From 1974-79, having at last escaped nursing, I found myself working at Coventry Cathedral as the Public Relations Officer. There I encountered the kind of Christianity which is about ‘life more abundant’ and none of the repressive nonsense I’d previously lived with. Life opened out. I was starting to obsess about traditional Christianity and whether it was ‘true’. Enter Mr Cupitt. I wanted to go to a Eucharist presided over by him, but couldn’t locate a convenient one. A little later there was the furore over Anthony Freeman, when he was dismissed from his parish in Sussex for doctrinal views which were unacceptable to his bishop and I decided to go to his farewell Eucharist.
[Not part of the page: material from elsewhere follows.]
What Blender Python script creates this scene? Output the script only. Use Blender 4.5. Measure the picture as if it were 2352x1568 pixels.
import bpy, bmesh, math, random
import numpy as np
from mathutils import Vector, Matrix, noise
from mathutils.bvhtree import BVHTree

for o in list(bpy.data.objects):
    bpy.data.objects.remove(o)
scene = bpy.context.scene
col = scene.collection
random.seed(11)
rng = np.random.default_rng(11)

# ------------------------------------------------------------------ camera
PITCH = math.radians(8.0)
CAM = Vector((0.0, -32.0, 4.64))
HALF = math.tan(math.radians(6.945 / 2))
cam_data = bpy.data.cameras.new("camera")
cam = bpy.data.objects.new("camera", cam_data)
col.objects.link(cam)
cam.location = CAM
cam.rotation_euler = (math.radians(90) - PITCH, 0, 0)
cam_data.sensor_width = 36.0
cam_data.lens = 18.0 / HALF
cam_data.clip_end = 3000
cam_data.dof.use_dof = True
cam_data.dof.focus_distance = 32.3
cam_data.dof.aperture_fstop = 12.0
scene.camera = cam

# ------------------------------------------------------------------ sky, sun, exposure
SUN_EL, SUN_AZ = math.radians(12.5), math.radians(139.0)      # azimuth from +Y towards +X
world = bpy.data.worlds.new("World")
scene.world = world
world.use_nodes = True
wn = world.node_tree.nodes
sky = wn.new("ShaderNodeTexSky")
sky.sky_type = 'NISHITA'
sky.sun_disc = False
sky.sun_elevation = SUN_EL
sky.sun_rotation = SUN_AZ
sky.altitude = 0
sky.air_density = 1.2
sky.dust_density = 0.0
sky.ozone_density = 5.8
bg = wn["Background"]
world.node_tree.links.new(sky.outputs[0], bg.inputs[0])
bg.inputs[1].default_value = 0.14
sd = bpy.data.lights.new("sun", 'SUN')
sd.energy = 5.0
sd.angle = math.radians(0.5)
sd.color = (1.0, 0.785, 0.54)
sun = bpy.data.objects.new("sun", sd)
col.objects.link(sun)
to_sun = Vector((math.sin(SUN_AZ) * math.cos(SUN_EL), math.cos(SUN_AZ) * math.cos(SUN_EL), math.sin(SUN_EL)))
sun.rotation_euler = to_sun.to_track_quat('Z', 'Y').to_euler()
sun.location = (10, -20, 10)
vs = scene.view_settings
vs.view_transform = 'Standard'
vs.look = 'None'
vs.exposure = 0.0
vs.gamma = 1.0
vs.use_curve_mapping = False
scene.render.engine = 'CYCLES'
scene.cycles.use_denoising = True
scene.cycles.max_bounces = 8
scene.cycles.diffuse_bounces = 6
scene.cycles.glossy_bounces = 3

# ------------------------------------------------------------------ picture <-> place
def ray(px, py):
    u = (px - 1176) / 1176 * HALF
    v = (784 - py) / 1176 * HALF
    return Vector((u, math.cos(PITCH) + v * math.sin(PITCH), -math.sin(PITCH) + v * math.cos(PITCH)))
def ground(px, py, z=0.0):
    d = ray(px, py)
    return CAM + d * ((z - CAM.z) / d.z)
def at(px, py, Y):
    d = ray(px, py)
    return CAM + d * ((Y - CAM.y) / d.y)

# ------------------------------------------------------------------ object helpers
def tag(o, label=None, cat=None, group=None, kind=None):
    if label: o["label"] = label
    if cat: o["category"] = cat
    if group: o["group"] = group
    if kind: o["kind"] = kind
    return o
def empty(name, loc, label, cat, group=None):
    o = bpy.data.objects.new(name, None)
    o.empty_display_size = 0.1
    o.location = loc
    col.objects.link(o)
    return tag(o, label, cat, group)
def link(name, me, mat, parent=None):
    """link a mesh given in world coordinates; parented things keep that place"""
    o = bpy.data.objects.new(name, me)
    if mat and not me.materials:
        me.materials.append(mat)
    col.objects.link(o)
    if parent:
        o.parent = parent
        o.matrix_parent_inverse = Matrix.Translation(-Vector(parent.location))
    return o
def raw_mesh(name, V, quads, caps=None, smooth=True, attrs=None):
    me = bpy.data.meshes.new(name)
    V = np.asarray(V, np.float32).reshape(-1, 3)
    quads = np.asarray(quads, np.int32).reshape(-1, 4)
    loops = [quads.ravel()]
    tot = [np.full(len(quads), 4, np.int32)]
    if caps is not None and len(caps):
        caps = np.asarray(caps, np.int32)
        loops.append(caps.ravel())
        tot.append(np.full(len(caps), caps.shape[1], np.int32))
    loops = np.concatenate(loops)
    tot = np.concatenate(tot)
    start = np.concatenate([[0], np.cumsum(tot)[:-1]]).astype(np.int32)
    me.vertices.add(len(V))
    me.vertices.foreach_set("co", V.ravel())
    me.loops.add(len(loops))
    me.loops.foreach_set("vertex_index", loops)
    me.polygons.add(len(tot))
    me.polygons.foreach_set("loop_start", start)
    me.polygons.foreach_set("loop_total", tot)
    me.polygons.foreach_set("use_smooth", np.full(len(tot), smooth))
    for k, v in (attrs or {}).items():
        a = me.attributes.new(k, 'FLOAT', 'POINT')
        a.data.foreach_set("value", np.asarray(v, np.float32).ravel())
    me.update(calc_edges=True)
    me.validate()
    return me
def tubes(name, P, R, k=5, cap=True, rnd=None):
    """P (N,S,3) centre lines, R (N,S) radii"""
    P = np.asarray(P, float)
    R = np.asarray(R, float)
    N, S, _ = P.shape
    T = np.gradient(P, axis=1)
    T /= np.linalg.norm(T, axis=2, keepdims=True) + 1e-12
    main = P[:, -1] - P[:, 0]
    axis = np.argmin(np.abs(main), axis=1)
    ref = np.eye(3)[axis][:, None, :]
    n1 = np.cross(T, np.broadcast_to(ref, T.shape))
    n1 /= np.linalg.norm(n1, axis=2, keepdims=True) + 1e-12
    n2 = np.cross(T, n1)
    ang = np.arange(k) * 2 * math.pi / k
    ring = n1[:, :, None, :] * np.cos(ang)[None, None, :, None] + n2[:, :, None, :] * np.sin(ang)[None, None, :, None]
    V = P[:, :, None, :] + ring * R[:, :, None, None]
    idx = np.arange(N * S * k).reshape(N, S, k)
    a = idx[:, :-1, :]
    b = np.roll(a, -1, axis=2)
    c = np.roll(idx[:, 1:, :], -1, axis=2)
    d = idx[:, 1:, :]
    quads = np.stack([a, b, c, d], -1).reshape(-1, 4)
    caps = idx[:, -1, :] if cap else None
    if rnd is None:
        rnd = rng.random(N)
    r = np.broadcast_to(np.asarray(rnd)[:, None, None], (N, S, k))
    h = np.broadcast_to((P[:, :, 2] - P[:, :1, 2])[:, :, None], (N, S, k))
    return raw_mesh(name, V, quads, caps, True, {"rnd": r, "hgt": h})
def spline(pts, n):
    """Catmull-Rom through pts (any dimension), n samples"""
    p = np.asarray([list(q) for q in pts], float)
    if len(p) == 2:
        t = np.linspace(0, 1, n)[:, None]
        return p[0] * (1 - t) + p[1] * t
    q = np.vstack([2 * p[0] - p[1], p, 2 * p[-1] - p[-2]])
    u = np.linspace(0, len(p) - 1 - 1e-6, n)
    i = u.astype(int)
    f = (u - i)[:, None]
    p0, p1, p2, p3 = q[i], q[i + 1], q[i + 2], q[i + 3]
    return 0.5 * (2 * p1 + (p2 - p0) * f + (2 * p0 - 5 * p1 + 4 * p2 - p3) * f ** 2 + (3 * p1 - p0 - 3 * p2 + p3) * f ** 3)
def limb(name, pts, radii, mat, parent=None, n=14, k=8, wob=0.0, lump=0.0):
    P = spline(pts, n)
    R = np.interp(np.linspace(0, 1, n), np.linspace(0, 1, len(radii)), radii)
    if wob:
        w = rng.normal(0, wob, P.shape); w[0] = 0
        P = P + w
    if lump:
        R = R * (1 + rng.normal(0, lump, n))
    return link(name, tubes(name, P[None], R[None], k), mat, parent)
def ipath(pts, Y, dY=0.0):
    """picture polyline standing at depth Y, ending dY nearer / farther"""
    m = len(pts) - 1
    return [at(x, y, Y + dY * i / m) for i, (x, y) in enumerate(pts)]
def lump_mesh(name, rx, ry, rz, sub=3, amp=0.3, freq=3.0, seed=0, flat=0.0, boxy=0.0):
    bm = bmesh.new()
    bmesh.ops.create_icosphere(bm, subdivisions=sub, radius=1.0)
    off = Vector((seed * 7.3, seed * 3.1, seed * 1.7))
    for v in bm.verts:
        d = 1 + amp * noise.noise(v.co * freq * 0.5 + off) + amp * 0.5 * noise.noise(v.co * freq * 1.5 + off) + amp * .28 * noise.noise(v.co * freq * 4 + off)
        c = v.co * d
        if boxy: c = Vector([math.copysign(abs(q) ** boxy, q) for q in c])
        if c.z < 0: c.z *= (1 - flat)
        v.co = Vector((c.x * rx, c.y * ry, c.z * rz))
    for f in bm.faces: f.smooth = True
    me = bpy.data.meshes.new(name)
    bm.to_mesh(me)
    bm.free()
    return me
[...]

I arranged to stay B&B – but the train broke down and I arrived after midnight, taxi crunching over the gravel of a neo-Gothic vicarage with Salve over the doorway.
Anthony and Jacqueline’s home had that day been staked out by reporters and he was front page news.
As they gave me tea and home-made cake and I met their alluring cat, our best fantasy headline was, ‘Atheist priest has midnight assignation with mystery woman: God stops train.’ I went to a Eucharist this last Easter Sunday though I no longer go to church regularly. I’m so not an Anglo-Catholic, which is the tenor of my local parish church, just 200m down the road. I’d probably find it all more worthwhile if I could sing. I suppose they will one day soon hold a farewell Eucharist and I hope to be there. Other religions have shared meals but none has the symbolic, ritual power of the Eucharist. I hope I never depart from Christianity and am glad that SOF has not totally slipped its Christian moorings. The present logo is fine but I was sorry when the little coracle and cross-shaped mast disappeared.
I’m glad Christianity is a live topic in the media. I think many inside and outside the church are struggling to grow up and be more honest. I often download the sermons of the Rev Lucy Winkett, St James’s Piccadilly, because she expresses Christianity unconfined by repressive doctrines and ignorance, and her sermons are extravagantly generous and open to the arts and politics. The Lenten sermons from SJP have provided me with a rich stream of ideas for reflection.
Last week I went to see Uncle Vanya at Chichester, a fine production, but the relentless themes of wasted lives and despair were not cheering. The final speech with the traditional Christian answer and the idea that one day all the struggle and misery will be over and we must ‘endure’ till then left me feeling glad to have (belatedly) woken up to the possibilities of this life.
Some of my friends say they don’t go to church because they can’t honestly say the Creed. I don’t care about this. I feel it’s all true in some way, myth rather than ‘fact’ – and we know that myths aren’t true or false but rather alive or dead. The Christian narrative and symbols are very alive for me, a kind of magic realism having an important place in our shared cultural imagination. Last July my family organised a stunning celebration for an Important Birthday and, as we were having breakfast, a dove flew into the hotel courtyard. I now have an ornamental dove on my windowsill – the Holy Spirit, Wisdom, Sofia.
I’m the secretary of Sussex SOF. I feel we, SOF, are here, not to proselytise but just so that people like me can meet each other and realise that we are not going mad/about to hit Eternal Damnation/needn’t give up on Christianity if we discard traditional beliefs.